И еще одно замечание Грота, тогдашнего главного редактора «Вопросов философии и психологии», заслуживает упоминания. Грот выражает недоумение, почему Астафьев «не сделал никакой карьеры», «несмотря на совершенно консервативные политические и религиозные убеждения». Но в том-то и дело, что консервативные, а точнее, национально-русские убеждения в России вознаграждались весьма редко, тем более, что вознаграждение зависело не столько от прямой воли монарха, сколько от чиновников различного ранга, в большинстве своем либерально (если не прямо русофобски) настроенных. К их числу принадлежал, кстати, и Матвей Михайлович Троицкий (1835–1899), в 1880-ые и в начале 1890-х годов декан историко-филологического факультета, в состав в которого входила и кафедра философии. В. В. Розанов прямо называет этого позитивиста – нигилистом [18: 28]. Ждать от него достойной оценки педагогической и научной деятельности Астафьева было бы наивно.

Впрочем, личность Астафьева, его духовная сущность – запрещала ему добиваться, как выражается обыватель, положенного. Мысли Астафьева были заняты другим. Он мечтал об издании собственного журнала и незадолго до смерти получил право издавать еженедельник «Итоги», название которого указывает на его цель: регулярно подводить итоги русской культуры, русской духовной жизни во всех ее основных проявлениях.

Но преждевременная смерть подвела черту под его собственной жизнью в этом мире. 7 (19) апреля 1893 г., в возрасте 46 лет, Петр Евгеньевич Астафьев скоропостижно скончался от «кровоизлияния в мозг», то есть инсульта.
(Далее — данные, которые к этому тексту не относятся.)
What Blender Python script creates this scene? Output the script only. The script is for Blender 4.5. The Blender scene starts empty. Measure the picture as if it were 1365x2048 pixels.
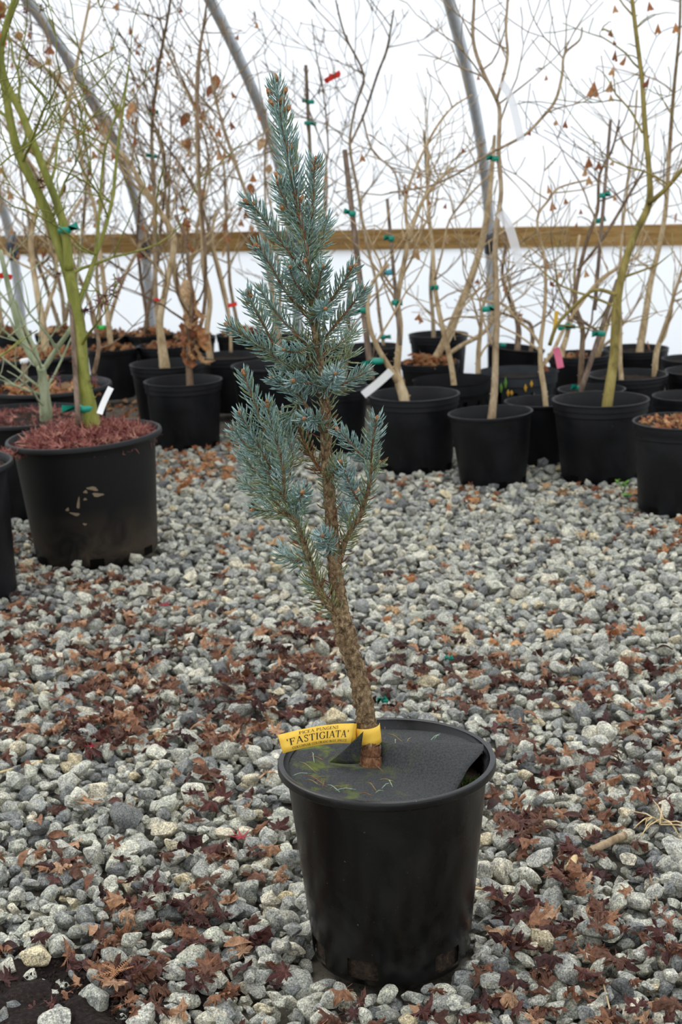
import bpy, bmesh, math, random
import numpy as np
from mathutils import Vector, Matrix

# ------------------------------------------------------------------ camera, sky, light
scene = bpy.context.scene
COL = scene.collection
FPX = 3050.0                       # focal length in pixels of the 1365 x 2048 frame
PITCH, ROLL, CAM_Z = 13.8, -1.9, 1.04
cam_data = bpy.data.cameras.new('camera')
cam_data.sensor_fit = 'VERTICAL'
cam_data.sensor_height = 36.0
cam_data.lens = FPX / 2048 * 36
cam_data.clip_start = 0.05
cam_data.dof.use_dof = True
cam_data.dof.focus_distance = 1.93
cam_data.dof.aperture_fstop = 11.0
cam = bpy.data.objects.new('camera', cam_data)
COL.objects.link(cam)
RC = Matrix.Rotation(math.radians(90 - PITCH), 3, 'X') @ Matrix.Rotation(math.radians(ROLL), 3, 'Z')
cam.matrix_world = Matrix.Translation((0, 0, CAM_Z)) @ RC.to_4x4()
scene.camera = cam

world = bpy.data.worlds.new('overcast_sky')
scene.world = world
world.use_nodes = True
_bg = world.node_tree.nodes['Background']
_bg.inputs['Color'].default_value = (0.93, 0.965, 1.0, 1)
_bg.inputs['Strength'].default_value = 1.0
sun_data = bpy.data.lights.new('veiled_sun', 'SUN')
sun_data.energy = 0.8
sun_data.angle = math.radians(50)
sun_data.color = (1.0, 0.97, 0.92)
sun = bpy.data.objects.new('veiled_sun', sun_data)
sun.rotation_euler = (math.radians(-26), math.radians(-18), 0)
COL.objects.link(sun)

vs = scene.view_settings
vs.view_transform = 'Standard'
vs.look = 'None'
vs.gamma = 1.0
vs.use_curve_mapping = False
vs.exposure = 0.62

# ------------------------------------------------------------------ helpers
CAM = Vector((0, 0, CAM_Z))
def ray(x, y):
    return RC @ Vector(((x - 682.5) / FPX, -(y - 1024) / FPX, -1.0))
def at(x, y, depth):
    return CAM + ray(x, y) * depth
def ground_at(x, y, z=0.0):
    d = ray(x, y)
    return CAM + d * ((z - CAM_Z) / d.z)
RCT = RC.transposed()
def project(p):
    q = RCT @ (Vector(p) - CAM)
    return 682.5 - FPX * q.x / q.z, 1024 + FPX * q.y / q.z, -q.z

def tag(o, label=None, cat=None, group=None, kind=None):
    if label: o['label'] = label
    if cat: o['category'] = cat
    if group: o['group'] = group
    if kind: o['kind'] = kind
    return o

def empty(name, loc, rot=(0, 0, 0)):
    o = bpy.data.objects.new(name, None)
    o.empty_display_size = 0.05
    o.location = loc
    o.rotation_euler = rot
    COL.objects.link(o)
    return o

def link_mesh(name, me, parent=None, loc=(0, 0, 0), rot=(0, 0, 0), scale=(1, 1, 1)):
    o = bpy.data.objects.new(name, me)
    COL.objects.link(o)
    o.location = loc
    o.rotation_euler = rot
    o.scale = scale
    if parent is not None:
        o.parent = parent
    return o

def frame_of(t):
    t = Vector(t).normalized()
    a = Vector((0, 0, 1)) if abs(t.z) < 0.9 else Vector((1, 0, 0))
    u = t.cross(a).normalized()
    return t, u, t.cross(u).normalized()

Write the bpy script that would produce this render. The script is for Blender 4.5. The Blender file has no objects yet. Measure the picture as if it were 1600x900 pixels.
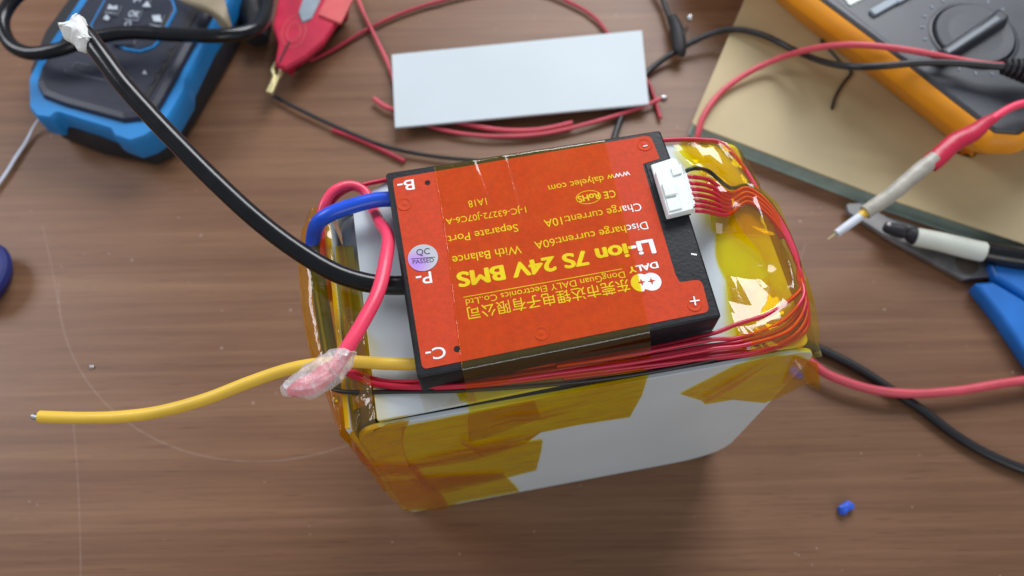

Некролог все того же Грота кончается словами, несколько неожиданными для приятеля Вл. Соловьева, этого злейшего противника Петра Астафьева (см. ниже). Николай Грот выражает убеждение в том, что П. Е. Астафьеву суждено «занять со временем видное место среди родоначальников самостоятельной русской философской мысли» [13: 121], подчеркивая, что это является его личным убеждением.

Прошел век с четвертью, а предсказание Н. Я. Грота в должной мере еще не исполнилось. Будем надеяться, что ждать осталось недолго. Но будем помнить и о том, что сам П. Е. Астафьев жил не в ожидании успеха, а следуя своему любимому девизу (см., например, [19: 175]):

Fais que dois, advienne que pourra – делай, что должен, и будь, что будет.